08
febbraio 2008
«CB Richard Ellis Group Inc.’s forthcoming market report - EMEA Offices
Market View report – indicates that occupier demand across Europe remained
strong through 2007. The full-year total of over 10 million sq m was on a
par with the previous year, and continues a sustained period of strong
leasing activity in Europe. Despite the expected indications of growing
caution among occupiers, particularly in the financial sector, the overall
level of activity remained healthy in the fourth quarter, at 2.5 million sq
m.
Local variations in patterns of leasing activity started to become more
prominent in the fourth quarter. Demand fundamentals were more robust, with
territories such as Germany enjoying high levels of leasing activity similar
to previous quarters. CEE markets also continue to generate strong take-up
as a result of fast growing economies and high levels of Foreign Direct
Investment.
Some major financial centres, such as London and Madrid, saw reduced
activity in Q4 as a result of weakening demand from financial services
associated with the ‘credit squeeze’.
This period of strong demand has continued to support rent growth, with the
CB Richard Ellis EU-27 Rent Index up by 1.1% in the fourth quarter and 9% in
year–on-year terms. Both figures are, however, lower than the corresponding
third quarter numbers. As with demand, there is significant variation in
rental growth across the region. The major markets of London, Paris and
Madrid that contributed heavily to the recent growth in the index are now
seeing rents grow more slowly or decline.

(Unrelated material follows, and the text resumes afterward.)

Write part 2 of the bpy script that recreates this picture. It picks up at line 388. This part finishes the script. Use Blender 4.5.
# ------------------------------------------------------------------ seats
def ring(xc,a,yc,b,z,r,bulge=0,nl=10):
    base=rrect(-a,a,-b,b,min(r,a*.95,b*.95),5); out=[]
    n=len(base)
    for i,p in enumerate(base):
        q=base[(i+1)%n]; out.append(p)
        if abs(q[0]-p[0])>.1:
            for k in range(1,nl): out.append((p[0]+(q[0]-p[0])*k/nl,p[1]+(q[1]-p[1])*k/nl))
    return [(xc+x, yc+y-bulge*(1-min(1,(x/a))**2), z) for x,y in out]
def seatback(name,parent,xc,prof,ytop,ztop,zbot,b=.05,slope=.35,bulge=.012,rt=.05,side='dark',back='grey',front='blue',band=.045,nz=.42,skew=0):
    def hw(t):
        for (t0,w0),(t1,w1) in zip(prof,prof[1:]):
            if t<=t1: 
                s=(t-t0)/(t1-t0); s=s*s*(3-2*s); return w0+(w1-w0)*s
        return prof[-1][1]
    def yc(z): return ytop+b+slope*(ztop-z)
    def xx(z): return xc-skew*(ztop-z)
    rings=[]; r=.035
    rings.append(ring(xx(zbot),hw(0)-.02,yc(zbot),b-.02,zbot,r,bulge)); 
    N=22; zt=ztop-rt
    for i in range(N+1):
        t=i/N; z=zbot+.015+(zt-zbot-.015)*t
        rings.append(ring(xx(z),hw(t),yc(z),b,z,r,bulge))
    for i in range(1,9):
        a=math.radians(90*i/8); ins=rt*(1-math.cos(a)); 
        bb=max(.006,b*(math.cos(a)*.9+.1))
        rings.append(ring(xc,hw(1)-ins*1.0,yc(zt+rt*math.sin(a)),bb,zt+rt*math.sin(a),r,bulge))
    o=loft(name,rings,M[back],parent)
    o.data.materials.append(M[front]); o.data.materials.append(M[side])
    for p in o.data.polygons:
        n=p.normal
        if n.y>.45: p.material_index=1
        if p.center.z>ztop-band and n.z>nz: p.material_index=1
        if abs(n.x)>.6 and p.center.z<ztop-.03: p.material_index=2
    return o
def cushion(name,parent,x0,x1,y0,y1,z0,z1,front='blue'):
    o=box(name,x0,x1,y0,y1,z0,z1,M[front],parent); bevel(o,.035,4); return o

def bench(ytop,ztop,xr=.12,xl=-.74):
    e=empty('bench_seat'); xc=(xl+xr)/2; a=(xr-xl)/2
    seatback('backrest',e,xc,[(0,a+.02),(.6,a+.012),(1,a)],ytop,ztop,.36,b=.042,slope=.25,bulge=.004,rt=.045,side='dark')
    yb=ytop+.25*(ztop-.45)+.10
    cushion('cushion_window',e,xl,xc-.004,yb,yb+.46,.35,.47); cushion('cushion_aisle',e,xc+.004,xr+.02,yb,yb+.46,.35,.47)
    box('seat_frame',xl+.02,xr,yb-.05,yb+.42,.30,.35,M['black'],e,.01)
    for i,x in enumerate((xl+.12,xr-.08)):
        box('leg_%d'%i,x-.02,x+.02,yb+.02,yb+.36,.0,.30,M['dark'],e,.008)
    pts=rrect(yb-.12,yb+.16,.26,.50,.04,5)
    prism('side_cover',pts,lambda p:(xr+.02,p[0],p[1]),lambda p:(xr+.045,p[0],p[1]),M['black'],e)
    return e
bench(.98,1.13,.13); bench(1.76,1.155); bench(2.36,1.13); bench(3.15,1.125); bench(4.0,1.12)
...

The exceptions to this trend again
focus on several of the CEE markets and Germany with prime Frankfurt rents,
for instance, up by 13% year-on-year.
Richard Holberton, Director of CB Richard Ellis’ EMEA Research and
Consultancy, said: "With economic growth forecasts being downgraded for 2008
in some of the major European countries, office demand fundamentals could
soften. Although rental momentum will still be evident in a number of
European locations, the overall pace of growth is likely to slow over the
next few quarters."
Reflecting the onset of slower rental growth, yields have begun to drift
out. The CB Richard Ellis EU-27 Index of prime office yields rose by
nineteen points to over 5.1% in the fourth quarter. Yield movements have
been most rapid in Central London but, unlike the third quarter, are no
longer confined to the UK. The first signs of increase in prime yields are
evident in several European markets such as Paris, Brussels and Madrid.
Again CEE markets buck the trend with some, including Moscow and Warsaw,
seeing further yield reduction in Q4» (CS della Società).